Bainbridge police chief Matt Haney resigns | UPDATED

Police Chief Matt Haney with other members of the Bainbridge Police Department. Jan. 2009. - Sean Roach/Staff Photo
Police Chief Matt Haney with other members of the Bainbridge Police Department. Jan. 2009.
— image credit: Sean Roach/Staff Photo

Police Chief Matt Haney is stepping down from his post as head of the Bainbridge Island Police Department to take a position as police chief of the Colville Confederated Tribes Police Department.

Haney will serve with BIPD until Feb. 6. Deputy Police Chief Jon Fehlman, who joined the department in December, will serve as interim police chief until a new chief is hired.

Haney joined BIPD in 2003 when he was made interim police chief, and then police chief following the retirement of former chief Bill Cooper. He said he has been vacationing in the Colville area since 1980 and has close friends there.

Haney will be taking charge of a department of 30 officers policing a two million acre reservation.

He said it would be difficult to say goodbye to the Bainbridge community after six years.

"It's the people I will remember the most," Haney said. "You develop friendships within the department, and you become very close to the community members. The community came out in numbers when I was appointed as chief... that support never stopped."

Mayor Darlene Kordonowy said Haney's retirement was a disappointment for the city.

"He's been a terrific chief," she said. "He really has developed a very strong department. They know what their job is and they really work together. There is always a little tension but we don't hear about it much because they are so focused on the community they serve."

City Council member Barry Peters, who has worked closely with Haney as a member of the Community Relations Committee, also expressed dismay at the departure, but said he admired Haney's work in the community.

"Matt is a person of great integrity and commitment to public service. He inspired great loyalty and respect in his public safety team," Peters said. "I always found him to be direct, honest and trustworthy.
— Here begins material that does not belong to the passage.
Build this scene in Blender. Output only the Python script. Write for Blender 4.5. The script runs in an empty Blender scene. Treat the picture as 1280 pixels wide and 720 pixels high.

A caring family man, and an admirable role model for youngsters."

Haney's retirement marks the second high-ranking city resignation this month. Earlier it was announced that Randy Witt, the head of Public Works, was leaving for a post King County Metro Transit – today is his last day at the city.

Kordonowy acknowledged that Haney's retirement puts the city in the difficult position of hiring for two key posts while dealing with ongoing budget cuts.

"But we're going to continue to move forward and come out of this just fine," she said.